An explicit construction of Kaleidocycles by elliptic theta functions

TL;DR

This paper constructs explicit periodic orbits in the configuration space of Kaleidocycles using elliptic theta functions, proving their existence for any number of tetrahedra greater than five.

Contribution

It introduces a novel explicit construction method for Kaleidocycles via elliptic theta functions, linking integrable systems with geometric linkage configurations.

Findings

Constructed periodic orbits satisfying semi-discrete mKdV and sine-Gordon equations.

Proved Kaleidocycles exist for any number of tetrahedra greater than five.

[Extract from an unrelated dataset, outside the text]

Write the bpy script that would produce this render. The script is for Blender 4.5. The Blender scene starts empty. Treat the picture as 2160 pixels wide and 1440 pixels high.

Linked deformation of spatial curves with integrable systems.

Abstract

We consider the configuration space of ordered points on the two-dimensional sphere that satisfy a specific system of quadratic equations. We construct periodic orbits in this configuration space using elliptic theta functions and show that they simultaneously satisfy semi-discrete analogues of mKdV and sine-Gordon equations. The configuration space we investigate corresponds to the state space of a linkage mechanism known as the Kaleidocycle, and the constructed orbits describe the characteristic motion of the Kaleidocycle. A key consequence of our construction is the proof that Kaleidocycles exist for any number of tetrahedra greater than five. Our approach is founded on the relationship between the deformation of spatial curves and integrable systems, offering an intriguing example where an integrable system is explicitly solved to generate an orbit in the space of real solutions to polynomial equations defined by geometric constraints.